Short problem
Take the lines from the beginning of the material through the line containing "scene.camera = cam" and retype them exactly, leaving the pictures out.

Given material
☆ ☆ ☆ ☆
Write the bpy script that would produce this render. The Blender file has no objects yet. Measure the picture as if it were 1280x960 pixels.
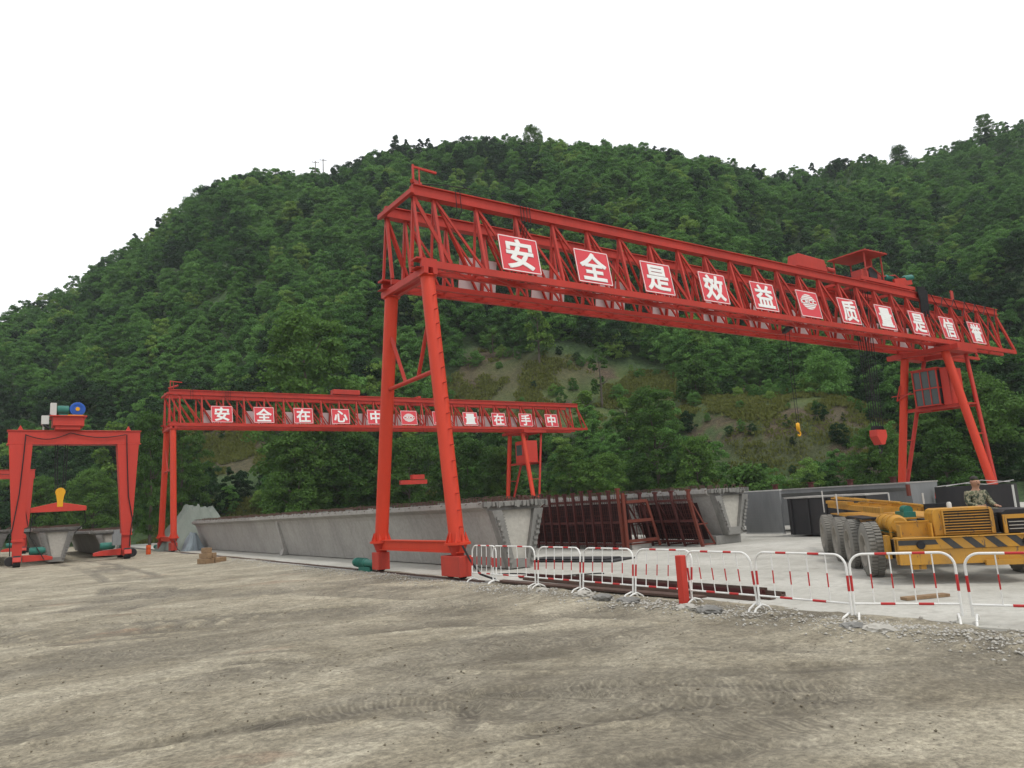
import bpy, bmesh, math, random
import numpy as np
from mathutils import Vector, Matrix

R = math.radians
scene = bpy.context.scene
col = scene.collection

# ------------------------------------------------------------------ camera
CAM_F, CAM_YAW, CAM_PITCH, CAM_ROLL, CAM_H = 930.0, R(34.74), R(9.19), R(3.34), 2.1
cam_d = bpy.data.cameras.new('camera')
cam_d.sensor_width = 36.0
cam_d.lens = CAM_F / 1280 * 36.0
cam_d.clip_start, cam_d.clip_end = 0.1, 4000
cam = bpy.data.objects.new('camera', cam_d)
col.objects.link(cam)
fw = Vector((math.sin(CAM_YAW) * math.cos(CAM_PITCH), math.cos(CAM_YAW) * math.cos(CAM_PITCH), math.sin(CAM_PITCH)))
rt = Vector((math.cos(CAM_YAW), -math.sin(CAM_YAW), 0))
up = rt.cross(fw)
rt2 = rt * math.cos(CAM_ROLL) - up * math.sin(CAM_ROLL)
up2 = up * math.cos(CAM_ROLL) + rt * math.sin(CAM_ROLL)
m = Matrix((rt2, up2, -fw)).transposed().to_4x4()
m.translation = Vector((0, 0, CAM_H))
cam.matrix_world = m
scene.camera = cam

# ------------------------------------------------------------------ light
SUN_EL, SUN_AZ = R(62), R(165)          # azimuth measured clockwise from +Y
world = bpy.data.worlds.new('World')
scene.world = world
world.use_nodes = True
wn, wl = world.node_tree.nodes, world.node_tree.links
wn.clear()
wo = wn.new('ShaderNodeOutputWorld'); wb = wn.new('ShaderNodeBackground')
sky = wn.new('ShaderNodeTexSky'); sky.sky_type = 'NISHITA'; sky.sun_disc = False
sky.sun_elevation = SUN_EL; sky.sun_rotation = SUN_AZ
mx = wn.new('ShaderNodeMix'); mx.data_type = 'RGBA'; mx.inputs[0].default_value = 0.93
mx.inputs[7].default_value = (12.6, 12.7, 12.9, 1)    # closed white cloud cover over the blue sky
wl.new(sky.outputs[0], mx.inputs[6]); wl.new(mx.outputs[2], wb.inputs[0])
wb.inputs[1].default_value = 0.1
wl.new(wb.outputs[0], wo.inputs[0])
sd = bpy.data.lights.new('sun', 'SUN'); sd.energy = 1.5; sd.angle = R(11); sd.color = (1, .965, .91)
sun = bpy.data.objects.new('sun', sd); col.objects.link(sun)
sv = Vector((math.sin(SUN_AZ) * math.cos(SUN_EL), math.cos(SUN_AZ) * math.cos(SUN_EL), math.sin(SUN_EL)))
sun.rotation_euler = sv.to_track_quat('Z', 'Y').to_euler()
scene.view_settings.view_transform = 'Standard'
scene.view_settings.look = 'None'
scene.view_settings.exposure = 0.0
scene.view_settings.gamma = 1.0
scene.cycles.max_bounces = 6
scene.cycles.diffuse_bounces = 3
scene.cycles.transmission_bounces = 3
scene.cycles.volume_bounces = 1
HAZE = .0002

# ------------------------------------------------------------------ materials
def new_mat(name):
    mt = bpy.data.materials.new(name); mt.use_nodes = True
    nt = mt.node_tree
    b = nt.nodes['Principled BSDF']
    return mt, nt.nodes, nt.links, b

def noise(n, l, vec, scale, detail=6, rough=.6, dist=0.0):
    t = n.new('ShaderNodeTexNoise'); t.inputs['Scale'].default_value = scale
    t.inputs['Detail'].default_value = detail; t.inputs['Roughness'].default_value = rough
    t.inputs['Distortion'].default_value = dist
    if vec is not None: l.new(vec, t.inputs['Vector'])
    return t.outputs['Fac']

def ramp(n, l, fac, stops):
    r = n.new('ShaderNodeValToRGB'); e = r.color_ramp.elements
    while len(e) < len(stops): e.new(.5)
    for el, (p, c) in zip(e, stops):
        el.position = p; el.color = (*c, 1) if len(c) == 3 else c
    l.new(fac, r.inputs[0])
    return r.outputs[0]

def mix(n, l, fac, a, b, mode='MIX'):
    x = n.new('ShaderNodeMix'); x.data_type = 'RGBA'; x.blend_type = mode
    for i, v in ((0, fac), (6, a), (7, b)):
        if hasattr(v, 'links') or isinstance(v, bpy.types.NodeSocket): l.new(v, x.inputs[i])
        elif i == 0: x.inputs[0].default_value = v
        else: x.inputs[i].default_value = (*v, 1)
    return x.outputs[2]

def mth(n, l, op, a, b=None, clamp=False):
    x = n.new('ShaderNodeMath'); x.operation = op; x.use_clamp = clamp
    for i, v in ((0, a), (1, b)):
        if v is None: continue
        if isinstance(v, bpy.types.NodeSocket): l.new(v, x.inputs[i])
        else: x.inputs[i].default_value = v
    return x.outputs[0]

def coords(n, l, scale=(1, 1, 1), kind='Object'):
    tc = n.new('ShaderNodeTexCoord'); mp = n.new('ShaderNodeMapping')
    mp.inputs['Scale'].default_value = scale
    l.new(tc.outputs[kind], mp.inputs['Vector'])
    return mp.outputs[0]

def bump(n, l, b, h, strength=.3, dist=.02):
    x = n.new('ShaderNodeBump'); x.inputs['Strength'].default_value = strength; x.inputs['Distance'].default_value = dist
    l.new(h, x.inputs['Height']); l.new(x.outputs[0], b.inputs['Normal'])

def paint(name, base, dark, rough=.5, metal=0.0, wear=.5, scale=1.5, spot=None, spot_at=.66, bmp=.12, streak=(1, 1, .35)):
    """painted / dirty surface: large tone drift + grime + small chips"""
    mt, n, l, b = new_mat(name)
    v = coords(n, l, streak)
    big = noise(n, l, v, scale, 5, .6)
    fine = noise(n, l, v, scale * 9, 6, .7)
    f = mth(n, l, 'ADD', mth(n, l, 'MULTIPLY', big, .65), mth(n, l, 'MULTIPLY', fine, .35))
    k = ramp(n, l, f, [(.34, (0, 0, 0)), (.68, (1, 1, 1))])
    c = mix(n, l, mth(n, l, 'MULTIPLY', k, wear), base, dark)
    if spot:
        s = noise(n, l, v, scale * 5, 8, .75, .3)
        sk = ramp(n, l, s, [(spot_at, (0, 0, 0)), (spot_at + .05, (1, 1, 1))])
        c = mix(n, l, sk, c, spot)
    l.new(c, b.inputs['Base Color'])
    b.inputs['Roughness'].default_value = rough; b.inputs['Metallic'].default_value = metal
    b.inputs['Specular IOR Level'].default_value = .3
    bump(n, l, b, fine, bmp, .01)
    return mt

M = {}
M['red'] = paint('red_steel_paint', (.47, .036, .022), (.29, .028, .019), .55, 0, .8, .8, (.17, .055, .03), .66)
M['red_lit'] = paint('lit_red_leg_paint', (.60, .048, .018), (.44, .038, .018), .5, 0, .7, .9, (.20, .07, .035), .68, streak=(1, 1, .25))  # truss red, brighter and oranger: light caught by the legs put into the colour
M['red_dull'] = paint('dull_red_paint', (.42, .045, .032), (.26, .035, .028), .6, 0, .7, 1.6, (.12, .05, .03), .62)
M['red_far'] = paint('portal_red_paint', (.53, .046, .03), (.37, .036, .025), .5, 0, .7, .6, (.22, .07, .04), .70)
M['red_box'] = paint('scuffed_red_paint', (.50, .05, .03), (.30, .04, .03), .6, 0, .8, 2.2, (.14, .05, .03), .60)
M['board'] = paint('sign_board_red', (.60, .05, .065), (.50, .05, .06), .5, 0, .5, 1.2)
M['board_back'] = paint('sign_board_back', (.60, .52, .52), (.48, .40, .40), .6, 0, .6, 1.2)
M['white'] = paint('white_paint', (.78, .78, .76), (.60, .60, .57), .5, 0, .6, 2.5)
M['white_bar'] = paint('white_barrier_paint', (.80, .80, .77), (.50, .48, .43), .45, 0, .5, 4, (.25, .16, .10), .68)
M['red_bar'] = paint('red_barrier_paint', (.50, .03, .03), (.32, .03, .03), .45, 0, .6, 4)
M['yellow'] = paint('yellow_machine_paint', (.54, .265, .024), (.34, .19, .05), .55, 0, .95, 1.8, (.13, .09, .055), .575)
M['yellow_hook'] = paint('yellow_hook_paint', (.72, .36, .01), (.5, .25, .02), .5, 0, .5, 2)
M['black'] = paint('black_steel', (.014, .014, .017), (.03, .028, .027), .6, 0, .6, 1.2)
M['stripe'] = paint('dark_stripe_paint', (.03, .032, .036), (.075, .07, .06), .55, 0, .8, 3, (.3, .15, .03), .70)
M['rubber'] = paint('dusty_rubber', (.13, .125, .112), (.25, .24, .21), .85, 0, .9, 2.2)
M['rim'] = paint('dusty_rim', (.30, .28, .24), (.17, .155, .13), .7, .0, .8, 3)
M['green'] = paint('green_motor_paint', (.02, .16, .12), (.03, .09, .075), .5, 0, .6, 3)
M['blue'] = paint('blue_motor_paint', (.02, .11, .48), (.02, .06, .25), .45, 0, .5, 3)
M['cable'] = paint('black_cable', (.012, .012, .013), (.02, .02, .02), .6, 0, .5, 3)
M['mould'] = paint('rusty_mould_steel', (.095, .026, .023), (.045, .017, .016), .75, .1, .8, 2, (.22, .065, .035), .62)
M['mould_orange'] = paint('rust_orange_steel', (.17, .042, .026), (.09, .026, .02), .75, .1, .8, 2)
M['rust'] = paint('rusty_strip', (.12, .072, .055), (.055, .038, .032), .8, .2, .9, 1.5, (.2, .12, .08), .64)
M['steel_plate'] = paint('grey_steel_sheet', (.25, .255, .255), (.15, .155, .16), .6, .25, .8, 1.1, (.24, .21, .18), .68, streak=(1, 1, .2))
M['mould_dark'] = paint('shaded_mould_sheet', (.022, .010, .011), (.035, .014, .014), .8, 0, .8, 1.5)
M['form_dark'] = paint('dark_form_steel', (.030, .030, .033), (.055, .05, .048), .6, .2, .7, .8)
M['glass'] = paint('dark_cab_glass', (.05, .065, .065), (.09, .11, .105), .15, 0, .5, 1.2, bmp=0.0)
M['galv'] = paint('pale_sheet_metal', (.55, .55, .52), (.40, .39, .37), .5, .2, .6, 2)
M['wood'] = paint('weathered_timber', (.30, .20, .11), (.16, .10, .06), .8, 0, .9, 3, streak=(.4, 3, 3))
M['skin'] = paint('skin', (.36, .20, .13), (.30, .16, .10), .6, 0, .4, 8)
M['hair'] = paint('short_dark_hair', (.03, .025, .022), (.05, .045, .04), .8, 0, .6, 20)
M['tarp'] = paint('grey_green_tarpaulin', (.21, .235, .20), (.13, .155, .135), .7, 0, .9, .9, (.30, .32, .29), .66)
M['tarp_blue'] = paint('pale_blue_tarpaulin', (.25, .30, .32), (.15, .18, .20), .7, 0, .8, 1.6)
M['orange'] = paint('orange_plastic', (.65, .10, .02), (.45, .07, .02), .6, 0, .5, 3)
M['pole'] = paint('weathered_pole', (.19, .175, .16), (.12, .11, .10), .8, 0, .6, 3)

def concrete(name, a, bcol, stain, streaks=True):
    mt, n, l, b = new_mat(name)
    v = coords(n, l, (1, 1, 1)); vs = coords(n, l, (.9, 1.4, .12) if streaks else (1, 1, 1))
    big = noise(n, l, v, .35, 5, .65); fine = noise(n, l, v, 7, 8, .7); st = noise(n, l, vs, 1.6, 6, .7)
    c = mix(n, l, ramp(n, l, big, [(.35, (0, 0, 0)), (.65, (1, 1, 1))]), a, bcol)
    c = mix(n, l, mth(n, l, 'MULTIPLY', ramp(n, l, st, [(.5, (0, 0, 0)), (.72, (1, 1, 1))]), .6), c, stain)
    c = mix(n, l, .22, c, ramp(n, l, fine, [(.3, (.2, .2, .2)), (.7, (.85, .85, .85))]), 'OVERLAY')
    l.new(c, b.inputs['Base Color']); b.inputs['Roughness'].default_value = .85
    bump(n, l, b, fine, .3, .015)
    return mt
M['concrete'] = concrete('cast_concrete', (.345, .330, .305), (.275, .262, .243), (.20, .19, .172))
M['concrete_rough'] = concrete('rough_cast_concrete', (.24, .235, .215), (.14, .135, .125), (.085, .085, .08))
M['concrete_pale'] = concrete('pale_recess_concrete', (.42, .40, .35), (.34, .325, .29), (.24, .23, .2))
M['yard'] = concrete('dusty_yard_concrete', (.45, .44, .395), (.33, .32, .28), (.23, .215, .18), False)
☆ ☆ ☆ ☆
Task output
Write the bpy script that would produce this render. The Blender file has no objects yet. Measure the picture as if it were 1280x960 pixels.
import bpy, bmesh, math, random
import numpy as np
from mathutils import Vector, Matrix

R = math.radians
scene = bpy.context.scene
col = scene.collection

# ------------------------------------------------------------------ camera
CAM_F, CAM_YAW, CAM_PITCH, CAM_ROLL, CAM_H = 930.0, R(34.74), R(9.19), R(3.34), 2.1
cam_d = bpy.data.cameras.new('camera')
cam_d.sensor_width = 36.0
cam_d.lens = CAM_F / 1280 * 36.0
cam_d.clip_start, cam_d.clip_end = 0.1, 4000
cam = bpy.data.objects.new('camera', cam_d)
col.objects.link(cam)
fw = Vector((math.sin(CAM_YAW) * math.cos(CAM_PITCH), math.cos(CAM_YAW) * math.cos(CAM_PITCH), math.sin(CAM_PITCH)))
rt = Vector((math.cos(CAM_YAW), -math.sin(CAM_YAW), 0))
up = rt.cross(fw)
rt2 = rt * math.cos(CAM_ROLL) - up * math.sin(CAM_ROLL)
up2 = up * math.cos(CAM_ROLL) + rt * math.sin(CAM_ROLL)
m = Matrix((rt2, up2, -fw)).transposed().to_4x4()
m.translation = Vector((0, 0, CAM_H))
cam.matrix_world = m
scene.camera = cam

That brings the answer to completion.